Gleiches gilt für die Stadtkapelle, die mit dem ersten Satz „Alexander VI.“ aus der Symphonie „The Borgias“ des Komponisten Otto M. Schwarz aufwartete – ebenfalls ein vorgegebenes Pflichtstück für den Wettbewerb Deutsches Musikfest in Ulm. Von strahlend über mystisch bis hin zu düster werden hier dem Orchester alle musikalischen Nuancierungen abverlangt – gewaltige musikalische Granitblöcke von symphonischer Wucht wechseln mit Mosaiksteinchen von melodischer Zartheit und – nicht zu vergessen – ein gesangliches Intermezzo von mönchischer Gregorianik, von den Männern der Stadtkapelle mit Bravour gemeistert.
Das gesamte dargebotene Programm der Jugendkapelle und der Stadtkapelle zeugte von imponierendem Einsatz und dauerndem Engagement aller Beteiligten, von exemplarischer Spielfreude und von musikalischer Hingabe.

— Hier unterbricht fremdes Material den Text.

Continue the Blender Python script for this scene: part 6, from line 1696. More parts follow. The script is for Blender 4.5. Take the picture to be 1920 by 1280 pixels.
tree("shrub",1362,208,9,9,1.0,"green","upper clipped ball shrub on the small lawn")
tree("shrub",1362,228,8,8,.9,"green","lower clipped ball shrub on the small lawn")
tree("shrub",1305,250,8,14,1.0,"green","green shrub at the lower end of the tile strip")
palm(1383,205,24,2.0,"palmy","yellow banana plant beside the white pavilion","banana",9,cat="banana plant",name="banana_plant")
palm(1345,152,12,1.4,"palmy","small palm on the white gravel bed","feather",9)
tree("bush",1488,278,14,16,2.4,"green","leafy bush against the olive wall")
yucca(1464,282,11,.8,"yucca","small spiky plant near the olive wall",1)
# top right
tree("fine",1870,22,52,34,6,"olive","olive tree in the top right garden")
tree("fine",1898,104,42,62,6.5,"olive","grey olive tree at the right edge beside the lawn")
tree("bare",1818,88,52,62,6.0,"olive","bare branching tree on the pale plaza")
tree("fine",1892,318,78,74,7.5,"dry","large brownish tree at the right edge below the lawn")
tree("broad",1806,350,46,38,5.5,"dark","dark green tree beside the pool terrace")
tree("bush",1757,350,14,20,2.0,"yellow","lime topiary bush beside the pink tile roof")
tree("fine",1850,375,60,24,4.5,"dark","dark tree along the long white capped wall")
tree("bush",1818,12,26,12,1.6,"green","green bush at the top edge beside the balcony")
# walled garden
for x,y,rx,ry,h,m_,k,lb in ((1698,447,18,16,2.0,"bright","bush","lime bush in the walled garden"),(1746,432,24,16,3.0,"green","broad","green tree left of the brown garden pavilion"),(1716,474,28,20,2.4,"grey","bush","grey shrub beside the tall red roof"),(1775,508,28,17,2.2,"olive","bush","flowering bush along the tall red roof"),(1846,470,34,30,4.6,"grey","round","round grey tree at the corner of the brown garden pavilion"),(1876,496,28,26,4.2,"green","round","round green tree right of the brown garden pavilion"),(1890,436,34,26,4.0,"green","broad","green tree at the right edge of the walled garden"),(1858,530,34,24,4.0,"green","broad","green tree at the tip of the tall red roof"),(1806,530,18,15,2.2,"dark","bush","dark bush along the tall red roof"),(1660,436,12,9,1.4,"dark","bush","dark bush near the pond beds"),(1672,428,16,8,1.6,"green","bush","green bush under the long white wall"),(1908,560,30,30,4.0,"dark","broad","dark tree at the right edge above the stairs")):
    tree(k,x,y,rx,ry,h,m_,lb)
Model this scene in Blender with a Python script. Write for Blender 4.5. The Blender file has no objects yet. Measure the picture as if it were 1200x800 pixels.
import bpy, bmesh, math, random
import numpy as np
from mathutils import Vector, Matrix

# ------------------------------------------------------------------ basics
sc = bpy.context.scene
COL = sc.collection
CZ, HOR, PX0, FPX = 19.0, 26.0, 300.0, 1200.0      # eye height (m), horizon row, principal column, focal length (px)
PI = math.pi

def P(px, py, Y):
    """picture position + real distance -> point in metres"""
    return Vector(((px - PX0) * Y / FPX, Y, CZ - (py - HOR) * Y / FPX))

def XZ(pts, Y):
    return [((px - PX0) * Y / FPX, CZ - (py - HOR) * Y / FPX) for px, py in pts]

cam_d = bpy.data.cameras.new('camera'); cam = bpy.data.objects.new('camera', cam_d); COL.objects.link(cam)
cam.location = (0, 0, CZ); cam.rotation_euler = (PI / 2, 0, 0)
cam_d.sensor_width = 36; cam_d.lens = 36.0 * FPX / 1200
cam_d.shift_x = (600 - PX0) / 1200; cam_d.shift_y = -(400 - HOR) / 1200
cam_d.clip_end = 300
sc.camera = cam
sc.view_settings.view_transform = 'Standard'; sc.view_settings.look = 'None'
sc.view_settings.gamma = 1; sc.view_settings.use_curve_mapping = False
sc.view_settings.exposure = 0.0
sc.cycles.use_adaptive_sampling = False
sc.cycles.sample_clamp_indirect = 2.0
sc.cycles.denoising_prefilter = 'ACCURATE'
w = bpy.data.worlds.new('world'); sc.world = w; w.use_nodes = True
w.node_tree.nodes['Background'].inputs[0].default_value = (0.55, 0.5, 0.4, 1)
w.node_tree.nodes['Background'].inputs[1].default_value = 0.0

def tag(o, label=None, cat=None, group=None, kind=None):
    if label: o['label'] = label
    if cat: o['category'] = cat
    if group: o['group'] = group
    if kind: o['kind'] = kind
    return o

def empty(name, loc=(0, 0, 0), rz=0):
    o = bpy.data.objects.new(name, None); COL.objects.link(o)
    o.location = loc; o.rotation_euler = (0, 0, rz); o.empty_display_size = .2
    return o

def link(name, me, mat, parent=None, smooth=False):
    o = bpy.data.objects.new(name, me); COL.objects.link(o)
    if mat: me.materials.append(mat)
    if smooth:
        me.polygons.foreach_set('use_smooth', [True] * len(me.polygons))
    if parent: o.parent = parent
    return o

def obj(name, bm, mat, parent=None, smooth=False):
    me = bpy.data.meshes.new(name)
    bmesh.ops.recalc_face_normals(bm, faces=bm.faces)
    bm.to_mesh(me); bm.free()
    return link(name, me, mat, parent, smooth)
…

Allen denjenigen, die Blasmusik auf Märsche und Volksfeste reduziert definieren – auch das sicherlich ein Kulturgut – wurde ihr Horizont an diesem eindrucksvollen Konzertnachmittag nachhaltig erweitert.
Das Publikum dankte mit jubelndem minutenlangem Beifall und Standing Ovations – insofern ein eindeutiges Votum der Überlinger Jury. Vor diesem Hintergrund muss Musikdirektor Ralf Ochs an dieser Stelle mit allem schuldigen Respekt korrigiert werden. Zum Abschluss dieses furiosen Konzertnachmittags meinte er mit einem gewissen Understatement im Hinblick auf das Deutsche Musikfest in Ulm: „Ich denke, das könnte was werden...“ Irrtum, Herr Musikdirektor, weg mit dem Konjunktiv, das wird was!